12° dimanche du TO*B Mc 4, 35-41

Au cœur de la tempête, la paix. Au milieu des flots démontés, la quiétude. Sous les vents furieux, le repos. C'est que la barque est gardée du sommeil du Juste dans ce passage sur l'autre rive. La violente tempête elle-même ne suffit pas à réveiller Jésus. Les vagues se jettent sur la barque si bien qu'elle se remplit. Et Jésus dort sur le coussin à l'arrière. Cette tempête n'est d'aucun effet sur Jésus si bien que ce sont les disciples qui le réveillent déjà convaincus qu'ils sont perdus.

Au-delà du pittoresque et de l'impression de peur que dégage ce passage de l'évangile de Marc, le Seigneur par son attitude nous donne un signe éclatant de sa puissance salvatrice. Il manifeste par son pouvoir sur ces éléments naturels que sont le vent qu'il menace et la mer qu'il réduit au silence, qu'il est le Maître qui impose sa limite, arrête l'orgueil des flots.

 « Silence, tais-toi ! » dit-il à cette mer agitée comme on le dirait à un enfant récalcitrant. Il manifeste par son pouvoir qu'il n'est pas de forces hostiles qui puissent l'impressionner, qu'il n'est pas de dangers qui puissent le surprendre, qu'il n'est pas d'éléments naturels ou humains qui  puissent ne jamais l'impressionner, l'abuser ou le tromper.
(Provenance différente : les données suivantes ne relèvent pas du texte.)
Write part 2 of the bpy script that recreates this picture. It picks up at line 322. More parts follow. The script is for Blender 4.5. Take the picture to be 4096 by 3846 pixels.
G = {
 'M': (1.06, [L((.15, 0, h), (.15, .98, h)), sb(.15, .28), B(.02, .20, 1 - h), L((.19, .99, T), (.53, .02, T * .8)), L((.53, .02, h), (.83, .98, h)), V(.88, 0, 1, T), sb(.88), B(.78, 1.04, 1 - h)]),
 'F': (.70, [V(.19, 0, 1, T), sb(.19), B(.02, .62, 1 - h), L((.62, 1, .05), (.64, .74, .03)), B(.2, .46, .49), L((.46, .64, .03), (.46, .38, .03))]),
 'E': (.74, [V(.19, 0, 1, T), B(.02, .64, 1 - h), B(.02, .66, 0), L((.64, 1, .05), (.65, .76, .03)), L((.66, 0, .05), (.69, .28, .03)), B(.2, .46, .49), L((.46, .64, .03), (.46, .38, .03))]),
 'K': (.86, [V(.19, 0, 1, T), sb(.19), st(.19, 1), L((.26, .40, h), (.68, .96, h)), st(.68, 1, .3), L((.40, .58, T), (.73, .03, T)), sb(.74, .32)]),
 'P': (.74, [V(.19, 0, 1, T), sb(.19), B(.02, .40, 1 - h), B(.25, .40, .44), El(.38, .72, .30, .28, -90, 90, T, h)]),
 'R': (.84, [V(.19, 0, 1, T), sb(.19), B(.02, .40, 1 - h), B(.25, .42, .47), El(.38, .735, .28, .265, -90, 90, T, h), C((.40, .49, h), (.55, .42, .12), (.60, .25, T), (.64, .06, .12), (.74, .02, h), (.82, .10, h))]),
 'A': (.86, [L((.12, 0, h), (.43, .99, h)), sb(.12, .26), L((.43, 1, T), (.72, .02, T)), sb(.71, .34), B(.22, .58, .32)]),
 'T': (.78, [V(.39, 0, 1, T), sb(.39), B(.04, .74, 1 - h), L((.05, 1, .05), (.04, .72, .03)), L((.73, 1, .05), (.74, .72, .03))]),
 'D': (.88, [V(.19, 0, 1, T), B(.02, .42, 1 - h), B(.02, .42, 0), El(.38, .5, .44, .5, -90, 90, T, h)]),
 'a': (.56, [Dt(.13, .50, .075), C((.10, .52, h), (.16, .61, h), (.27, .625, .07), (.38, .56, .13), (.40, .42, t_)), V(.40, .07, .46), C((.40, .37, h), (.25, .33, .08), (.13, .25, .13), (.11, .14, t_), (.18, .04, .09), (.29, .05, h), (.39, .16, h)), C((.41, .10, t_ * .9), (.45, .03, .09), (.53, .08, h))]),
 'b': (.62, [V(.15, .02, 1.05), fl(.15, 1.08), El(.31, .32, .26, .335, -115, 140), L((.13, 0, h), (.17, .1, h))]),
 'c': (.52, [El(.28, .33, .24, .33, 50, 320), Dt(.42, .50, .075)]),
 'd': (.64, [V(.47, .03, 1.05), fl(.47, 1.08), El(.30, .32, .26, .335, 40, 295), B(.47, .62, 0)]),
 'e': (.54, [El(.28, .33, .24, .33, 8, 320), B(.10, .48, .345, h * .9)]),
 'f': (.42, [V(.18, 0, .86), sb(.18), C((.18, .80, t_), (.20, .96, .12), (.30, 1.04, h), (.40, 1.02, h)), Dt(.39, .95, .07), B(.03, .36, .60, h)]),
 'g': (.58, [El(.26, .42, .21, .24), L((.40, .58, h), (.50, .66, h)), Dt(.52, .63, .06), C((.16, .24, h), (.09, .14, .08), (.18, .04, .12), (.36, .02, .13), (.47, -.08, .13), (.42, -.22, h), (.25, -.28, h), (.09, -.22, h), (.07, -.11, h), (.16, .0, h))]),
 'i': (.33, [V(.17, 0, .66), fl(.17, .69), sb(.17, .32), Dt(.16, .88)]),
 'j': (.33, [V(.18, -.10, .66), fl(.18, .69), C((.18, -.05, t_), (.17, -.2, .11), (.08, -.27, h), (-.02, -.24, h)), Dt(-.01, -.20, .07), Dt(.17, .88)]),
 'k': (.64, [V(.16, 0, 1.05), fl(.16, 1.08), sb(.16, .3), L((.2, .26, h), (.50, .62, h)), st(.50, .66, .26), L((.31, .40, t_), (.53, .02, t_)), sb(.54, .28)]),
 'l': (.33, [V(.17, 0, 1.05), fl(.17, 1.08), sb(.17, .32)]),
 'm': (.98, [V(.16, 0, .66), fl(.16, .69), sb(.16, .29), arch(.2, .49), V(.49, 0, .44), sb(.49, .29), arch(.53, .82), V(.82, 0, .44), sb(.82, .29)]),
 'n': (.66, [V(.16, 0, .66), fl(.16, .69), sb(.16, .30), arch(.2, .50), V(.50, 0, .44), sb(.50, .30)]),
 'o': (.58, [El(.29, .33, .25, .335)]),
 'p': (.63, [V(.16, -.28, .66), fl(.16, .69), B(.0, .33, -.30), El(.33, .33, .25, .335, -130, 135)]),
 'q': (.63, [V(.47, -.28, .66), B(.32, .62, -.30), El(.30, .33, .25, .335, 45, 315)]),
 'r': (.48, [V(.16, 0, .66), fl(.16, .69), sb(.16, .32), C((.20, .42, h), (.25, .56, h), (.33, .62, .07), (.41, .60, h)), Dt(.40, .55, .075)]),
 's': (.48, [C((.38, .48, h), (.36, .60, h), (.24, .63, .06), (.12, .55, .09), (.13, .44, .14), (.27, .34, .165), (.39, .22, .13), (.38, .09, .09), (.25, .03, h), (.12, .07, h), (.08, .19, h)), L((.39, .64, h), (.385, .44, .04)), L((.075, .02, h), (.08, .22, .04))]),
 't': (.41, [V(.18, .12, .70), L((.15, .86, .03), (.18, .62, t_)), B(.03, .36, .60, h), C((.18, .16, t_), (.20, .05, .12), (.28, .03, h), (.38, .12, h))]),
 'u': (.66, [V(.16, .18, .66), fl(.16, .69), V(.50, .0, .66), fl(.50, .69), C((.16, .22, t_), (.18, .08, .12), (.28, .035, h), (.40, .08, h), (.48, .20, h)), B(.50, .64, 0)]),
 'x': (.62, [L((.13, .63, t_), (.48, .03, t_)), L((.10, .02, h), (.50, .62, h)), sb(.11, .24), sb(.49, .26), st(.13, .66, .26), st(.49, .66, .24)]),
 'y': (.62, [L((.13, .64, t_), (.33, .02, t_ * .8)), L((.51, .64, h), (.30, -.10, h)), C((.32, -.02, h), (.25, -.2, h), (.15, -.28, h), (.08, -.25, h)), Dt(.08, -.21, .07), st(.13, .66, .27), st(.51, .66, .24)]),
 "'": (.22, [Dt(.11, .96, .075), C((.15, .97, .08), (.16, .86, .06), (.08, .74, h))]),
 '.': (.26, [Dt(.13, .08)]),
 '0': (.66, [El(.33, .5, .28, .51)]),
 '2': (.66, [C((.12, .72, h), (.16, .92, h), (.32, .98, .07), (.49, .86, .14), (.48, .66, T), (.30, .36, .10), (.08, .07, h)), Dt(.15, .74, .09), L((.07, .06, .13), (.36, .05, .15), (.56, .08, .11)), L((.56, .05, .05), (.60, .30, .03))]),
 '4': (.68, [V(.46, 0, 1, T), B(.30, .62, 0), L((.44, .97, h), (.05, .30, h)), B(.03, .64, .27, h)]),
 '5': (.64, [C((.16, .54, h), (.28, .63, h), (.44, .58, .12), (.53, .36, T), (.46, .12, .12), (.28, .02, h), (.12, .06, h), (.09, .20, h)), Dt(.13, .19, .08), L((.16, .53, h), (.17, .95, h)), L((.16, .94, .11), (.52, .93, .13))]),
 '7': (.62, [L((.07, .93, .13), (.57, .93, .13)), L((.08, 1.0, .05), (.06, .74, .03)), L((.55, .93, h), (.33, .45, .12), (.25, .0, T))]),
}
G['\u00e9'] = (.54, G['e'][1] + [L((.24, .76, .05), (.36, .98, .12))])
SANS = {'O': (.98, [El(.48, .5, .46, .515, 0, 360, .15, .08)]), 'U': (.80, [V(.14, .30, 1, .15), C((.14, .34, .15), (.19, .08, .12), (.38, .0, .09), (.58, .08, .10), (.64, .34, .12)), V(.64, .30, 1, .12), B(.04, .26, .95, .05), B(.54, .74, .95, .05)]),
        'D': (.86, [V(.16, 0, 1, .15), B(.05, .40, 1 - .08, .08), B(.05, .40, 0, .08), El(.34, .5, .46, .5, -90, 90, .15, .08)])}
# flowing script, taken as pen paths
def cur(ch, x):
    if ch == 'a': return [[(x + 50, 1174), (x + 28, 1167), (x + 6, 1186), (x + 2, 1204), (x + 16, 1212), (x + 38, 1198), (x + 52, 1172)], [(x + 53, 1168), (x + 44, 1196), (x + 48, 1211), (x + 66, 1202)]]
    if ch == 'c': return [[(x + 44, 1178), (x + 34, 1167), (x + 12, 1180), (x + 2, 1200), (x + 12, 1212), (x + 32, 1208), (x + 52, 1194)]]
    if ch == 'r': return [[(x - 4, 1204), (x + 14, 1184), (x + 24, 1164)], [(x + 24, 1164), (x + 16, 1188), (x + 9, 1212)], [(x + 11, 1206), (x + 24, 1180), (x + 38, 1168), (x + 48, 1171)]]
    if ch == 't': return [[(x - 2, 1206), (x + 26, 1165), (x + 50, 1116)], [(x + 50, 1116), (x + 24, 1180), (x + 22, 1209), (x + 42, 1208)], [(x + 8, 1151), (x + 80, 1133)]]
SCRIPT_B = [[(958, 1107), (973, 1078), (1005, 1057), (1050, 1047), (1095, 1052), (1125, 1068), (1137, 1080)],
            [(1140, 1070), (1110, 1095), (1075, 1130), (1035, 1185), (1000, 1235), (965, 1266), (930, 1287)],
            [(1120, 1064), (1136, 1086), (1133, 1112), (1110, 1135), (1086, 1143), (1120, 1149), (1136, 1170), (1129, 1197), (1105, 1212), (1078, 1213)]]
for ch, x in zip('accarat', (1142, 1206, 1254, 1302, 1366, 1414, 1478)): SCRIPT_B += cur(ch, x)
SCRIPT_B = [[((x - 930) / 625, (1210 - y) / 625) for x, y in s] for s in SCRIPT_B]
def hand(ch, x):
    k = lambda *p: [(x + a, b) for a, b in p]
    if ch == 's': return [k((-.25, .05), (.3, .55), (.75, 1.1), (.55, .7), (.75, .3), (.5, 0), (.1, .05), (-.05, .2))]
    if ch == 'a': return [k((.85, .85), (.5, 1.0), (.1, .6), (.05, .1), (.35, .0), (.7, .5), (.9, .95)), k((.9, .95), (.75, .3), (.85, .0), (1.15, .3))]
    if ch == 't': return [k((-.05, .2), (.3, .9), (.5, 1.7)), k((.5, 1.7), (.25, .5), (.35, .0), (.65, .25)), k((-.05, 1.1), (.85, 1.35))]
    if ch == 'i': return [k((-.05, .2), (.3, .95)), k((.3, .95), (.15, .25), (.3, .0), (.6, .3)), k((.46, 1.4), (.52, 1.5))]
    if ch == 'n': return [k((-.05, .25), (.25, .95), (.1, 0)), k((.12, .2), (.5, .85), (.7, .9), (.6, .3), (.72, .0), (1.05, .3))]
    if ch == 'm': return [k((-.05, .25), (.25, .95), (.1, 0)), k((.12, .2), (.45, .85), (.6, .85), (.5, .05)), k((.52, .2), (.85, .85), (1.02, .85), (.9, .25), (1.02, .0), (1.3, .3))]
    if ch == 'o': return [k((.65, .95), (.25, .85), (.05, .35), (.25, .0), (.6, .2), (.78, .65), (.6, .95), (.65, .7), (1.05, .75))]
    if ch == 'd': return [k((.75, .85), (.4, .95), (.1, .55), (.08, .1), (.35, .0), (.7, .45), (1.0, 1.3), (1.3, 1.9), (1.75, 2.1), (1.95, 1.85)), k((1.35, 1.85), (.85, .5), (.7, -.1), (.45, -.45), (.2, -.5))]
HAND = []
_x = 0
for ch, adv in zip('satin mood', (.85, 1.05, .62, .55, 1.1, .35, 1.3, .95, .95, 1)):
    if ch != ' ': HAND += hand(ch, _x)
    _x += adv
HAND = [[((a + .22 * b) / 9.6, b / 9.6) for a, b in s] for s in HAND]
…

Et c'est là, pour nous, une formidable leçon d'espérance. Jésus le maître des éléments est la véritable force qui permet le passage sur l'autre rive, la lumière pour traverser les ténèbres.

 Or, les tempêtes, les orages, les forces hostiles qui bouleversent, renversent, effrayent les cœurs qui s'efforcent de marcher droit et humblement avec le Seigneur dans sa barque qu'est son Église sont de toujours. Les comportements dévoyés et corrompus de certains chrétiens même au plus haut niveau de la hiérarchie au long de l'histoire ne sont pas si nouveaux.
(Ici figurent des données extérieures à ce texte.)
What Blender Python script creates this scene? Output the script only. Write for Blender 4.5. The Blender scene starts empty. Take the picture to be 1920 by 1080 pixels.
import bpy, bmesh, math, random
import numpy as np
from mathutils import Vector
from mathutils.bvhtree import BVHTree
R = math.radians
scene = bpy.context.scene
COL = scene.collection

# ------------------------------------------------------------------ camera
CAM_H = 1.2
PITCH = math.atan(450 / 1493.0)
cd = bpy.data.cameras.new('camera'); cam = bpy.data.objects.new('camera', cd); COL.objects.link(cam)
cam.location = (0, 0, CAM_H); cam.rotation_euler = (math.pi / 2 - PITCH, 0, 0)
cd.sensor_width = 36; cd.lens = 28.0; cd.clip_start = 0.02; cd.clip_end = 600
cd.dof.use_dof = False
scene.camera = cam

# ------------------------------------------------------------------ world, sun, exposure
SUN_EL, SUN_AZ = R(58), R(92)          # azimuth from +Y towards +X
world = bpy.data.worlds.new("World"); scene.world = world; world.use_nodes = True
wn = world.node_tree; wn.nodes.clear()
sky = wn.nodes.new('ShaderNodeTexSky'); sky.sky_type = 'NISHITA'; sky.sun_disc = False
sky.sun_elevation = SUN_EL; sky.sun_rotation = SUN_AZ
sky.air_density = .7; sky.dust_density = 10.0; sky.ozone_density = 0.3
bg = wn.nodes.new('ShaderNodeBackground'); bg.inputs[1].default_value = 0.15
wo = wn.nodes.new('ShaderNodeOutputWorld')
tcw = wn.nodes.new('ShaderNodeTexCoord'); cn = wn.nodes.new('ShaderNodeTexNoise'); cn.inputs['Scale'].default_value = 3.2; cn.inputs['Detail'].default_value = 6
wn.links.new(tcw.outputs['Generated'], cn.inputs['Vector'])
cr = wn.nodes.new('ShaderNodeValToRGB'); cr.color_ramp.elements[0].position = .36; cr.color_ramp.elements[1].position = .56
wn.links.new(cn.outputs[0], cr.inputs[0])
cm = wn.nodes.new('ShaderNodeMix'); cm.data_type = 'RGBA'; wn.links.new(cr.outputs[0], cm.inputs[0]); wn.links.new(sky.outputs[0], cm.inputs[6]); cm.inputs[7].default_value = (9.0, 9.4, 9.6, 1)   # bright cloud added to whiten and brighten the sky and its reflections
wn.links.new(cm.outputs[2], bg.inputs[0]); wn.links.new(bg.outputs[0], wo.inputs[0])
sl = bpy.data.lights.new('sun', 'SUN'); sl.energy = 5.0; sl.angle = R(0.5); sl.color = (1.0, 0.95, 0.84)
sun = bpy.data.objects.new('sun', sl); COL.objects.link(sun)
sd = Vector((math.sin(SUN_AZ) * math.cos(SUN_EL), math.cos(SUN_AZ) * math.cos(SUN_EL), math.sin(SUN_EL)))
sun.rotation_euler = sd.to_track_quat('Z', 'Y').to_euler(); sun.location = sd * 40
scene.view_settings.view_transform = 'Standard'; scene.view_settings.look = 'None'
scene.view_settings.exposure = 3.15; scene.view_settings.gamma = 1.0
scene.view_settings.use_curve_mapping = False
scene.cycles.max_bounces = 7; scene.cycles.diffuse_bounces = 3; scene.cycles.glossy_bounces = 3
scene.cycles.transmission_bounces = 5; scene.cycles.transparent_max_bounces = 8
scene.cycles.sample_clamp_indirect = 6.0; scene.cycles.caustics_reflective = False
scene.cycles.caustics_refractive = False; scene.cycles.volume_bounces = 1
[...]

Mais, si désormais la lumière de la vérité révèle certaines frasques, si désormais une part du mystère d'iniquité est percée, fracturée alors la lumière peut l'emporter sur ces obscurités, alors la vérité peut l'emporter sur les faussaires de la grâce. C'est là, une formidable leçon d'espérance car quelles que soient les dérives coupables des loups déguisés en agneaux, aucun d'eux ne l'emportera sur la lumière du Christ qui fait toujours la vérité de toute éternité.
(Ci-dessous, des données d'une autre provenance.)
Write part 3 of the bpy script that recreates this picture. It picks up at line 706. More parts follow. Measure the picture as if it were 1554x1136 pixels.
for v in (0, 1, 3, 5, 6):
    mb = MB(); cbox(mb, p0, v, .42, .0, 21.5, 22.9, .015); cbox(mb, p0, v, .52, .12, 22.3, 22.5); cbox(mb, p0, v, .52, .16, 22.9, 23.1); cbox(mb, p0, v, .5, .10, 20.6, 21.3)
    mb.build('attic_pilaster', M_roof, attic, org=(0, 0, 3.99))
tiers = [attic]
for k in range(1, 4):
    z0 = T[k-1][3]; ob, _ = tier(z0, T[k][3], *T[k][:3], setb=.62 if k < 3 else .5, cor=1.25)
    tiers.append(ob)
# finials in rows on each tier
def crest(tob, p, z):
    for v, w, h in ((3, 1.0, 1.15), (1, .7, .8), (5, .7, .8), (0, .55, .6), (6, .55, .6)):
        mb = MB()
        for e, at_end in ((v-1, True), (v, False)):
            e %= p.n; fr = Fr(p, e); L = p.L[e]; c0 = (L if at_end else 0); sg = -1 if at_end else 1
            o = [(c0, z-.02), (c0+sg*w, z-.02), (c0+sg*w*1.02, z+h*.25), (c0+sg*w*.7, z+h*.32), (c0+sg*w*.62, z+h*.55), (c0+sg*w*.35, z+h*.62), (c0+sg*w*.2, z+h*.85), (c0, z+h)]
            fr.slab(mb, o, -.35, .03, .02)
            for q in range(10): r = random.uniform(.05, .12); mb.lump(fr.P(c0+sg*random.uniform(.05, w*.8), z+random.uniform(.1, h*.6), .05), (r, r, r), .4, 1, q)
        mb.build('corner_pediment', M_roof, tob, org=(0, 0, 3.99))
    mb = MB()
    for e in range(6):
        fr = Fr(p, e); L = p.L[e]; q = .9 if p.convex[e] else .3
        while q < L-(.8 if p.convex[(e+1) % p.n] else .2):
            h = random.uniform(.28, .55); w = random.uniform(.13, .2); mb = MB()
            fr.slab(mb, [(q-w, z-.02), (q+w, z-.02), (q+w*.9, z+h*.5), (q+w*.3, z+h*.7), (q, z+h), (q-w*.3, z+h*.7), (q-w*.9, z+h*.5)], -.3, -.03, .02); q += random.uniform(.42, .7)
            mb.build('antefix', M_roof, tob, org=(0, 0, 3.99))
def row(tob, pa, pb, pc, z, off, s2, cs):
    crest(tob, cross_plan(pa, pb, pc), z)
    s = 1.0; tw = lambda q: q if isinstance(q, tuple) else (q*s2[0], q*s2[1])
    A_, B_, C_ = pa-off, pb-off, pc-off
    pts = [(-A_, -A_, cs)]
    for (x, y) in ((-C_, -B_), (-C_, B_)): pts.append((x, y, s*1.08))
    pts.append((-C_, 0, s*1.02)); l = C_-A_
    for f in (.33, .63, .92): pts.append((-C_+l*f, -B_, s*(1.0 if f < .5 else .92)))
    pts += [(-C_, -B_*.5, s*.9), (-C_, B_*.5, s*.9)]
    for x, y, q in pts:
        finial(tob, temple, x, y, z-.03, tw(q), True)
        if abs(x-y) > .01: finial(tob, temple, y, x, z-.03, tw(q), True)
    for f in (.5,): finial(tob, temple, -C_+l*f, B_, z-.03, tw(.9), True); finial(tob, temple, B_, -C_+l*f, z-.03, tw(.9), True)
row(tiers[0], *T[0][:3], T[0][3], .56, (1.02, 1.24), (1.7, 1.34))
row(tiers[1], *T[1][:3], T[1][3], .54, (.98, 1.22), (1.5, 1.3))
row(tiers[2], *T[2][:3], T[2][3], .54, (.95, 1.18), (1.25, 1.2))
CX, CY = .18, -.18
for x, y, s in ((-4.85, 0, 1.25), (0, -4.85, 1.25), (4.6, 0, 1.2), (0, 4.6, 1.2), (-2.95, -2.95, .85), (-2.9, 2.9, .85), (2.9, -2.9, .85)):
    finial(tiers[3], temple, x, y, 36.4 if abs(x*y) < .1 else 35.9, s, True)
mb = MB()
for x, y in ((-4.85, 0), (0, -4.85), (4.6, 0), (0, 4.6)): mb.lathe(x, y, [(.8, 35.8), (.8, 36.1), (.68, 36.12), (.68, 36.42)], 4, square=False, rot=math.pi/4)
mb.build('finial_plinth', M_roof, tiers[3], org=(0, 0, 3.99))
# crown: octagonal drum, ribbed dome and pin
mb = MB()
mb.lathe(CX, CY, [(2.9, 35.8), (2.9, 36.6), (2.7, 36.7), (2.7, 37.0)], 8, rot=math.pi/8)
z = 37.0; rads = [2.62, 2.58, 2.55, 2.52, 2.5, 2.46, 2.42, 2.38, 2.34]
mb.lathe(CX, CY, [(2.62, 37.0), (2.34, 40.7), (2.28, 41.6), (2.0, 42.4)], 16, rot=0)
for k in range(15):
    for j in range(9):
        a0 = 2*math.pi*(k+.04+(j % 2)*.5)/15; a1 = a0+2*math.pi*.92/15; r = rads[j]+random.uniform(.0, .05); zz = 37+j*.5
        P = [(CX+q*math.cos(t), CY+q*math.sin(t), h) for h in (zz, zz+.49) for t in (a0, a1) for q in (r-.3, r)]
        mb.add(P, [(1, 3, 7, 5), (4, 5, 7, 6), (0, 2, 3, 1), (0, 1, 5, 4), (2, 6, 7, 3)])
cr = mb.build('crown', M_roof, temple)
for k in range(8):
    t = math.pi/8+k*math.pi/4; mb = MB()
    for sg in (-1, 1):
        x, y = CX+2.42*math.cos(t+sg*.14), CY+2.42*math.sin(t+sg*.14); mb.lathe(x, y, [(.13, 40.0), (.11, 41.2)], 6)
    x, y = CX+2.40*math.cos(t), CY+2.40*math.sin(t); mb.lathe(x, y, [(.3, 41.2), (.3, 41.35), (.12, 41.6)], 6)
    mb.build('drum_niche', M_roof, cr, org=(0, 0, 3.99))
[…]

  Comme l'écrira le poète allemand Hölderlin «  Là où croît le danger, croît ce qui sauve ». Dans la même veine, ne pourrions-nous pas dire : « là où croît l'ivraie, croît le bon grain ; là où croît le mensonge, croît la vérité ; là où croît l'iniquité, croît la sainteté ; là où croît la misère du pécheur, croît la miséricorde ?»

Ainsi, au jour des tempêtes, au jour des trahisons, à l'heure des reniements, à l'heure du mensonge et de la fourberie, à la minute d'une séduction au péché, au moment des plus grands périls, il n'est plus temps de s'en affliger, de s'en effrayer. Non. Mais il est temps plus que jamais de s'arrimer à Jésus-Christ crucifié par l'iniquité du péché, ressuscité pour le salut du monde. Il est temps plus que jamais d'espérer la pleine lumière de Dieu au sein des ténèbres, la splendeur de sa vérité au sein des erreurs, sa divine miséricorde pour la misère des péchés.

C'est Lui, Jésus-Christ, qui tient la barque. C'est Lui, Jésus-Christ, qui tient l'Église. C'est Lui, l'ancre, le gouvernail, la barque du chrétien, le cap de notre bonne espérance. Il tient tout dans sa main et sous son regard, les bons comme les mauvais, les justes comme les injustes, les brebis comme les loups. Personne n'échappe à son regard. Rien qu'il ne puisse connaître au plus secret des secrets des hommes dans leur folie. Le Seigneur rétablira, l'heure venue, toute justice, toute vérité, toute bonté, toute miséricorde et paix. Et les horreurs commises dans le monde et au sein de son Église ne seront plus alors qu'un lointain et vague souvenir inconsistant dans son Royaume.

En attendant, avec la philosophe juive Catherine Chalier, gardons « que la grâce peut naître à l'heure du plus grand péril et la lumière du plus profond désepsoir. » et que « la quête de la lumière ou moment où les ténèbres rendent la marche difficile et où même l'attente de l'aube semble figée, demande de savoir regarder ces ténèbres et non de s'en détourner » (C. Chalier, L'histoire promise, Cerf, Paris, 1992).   Amen.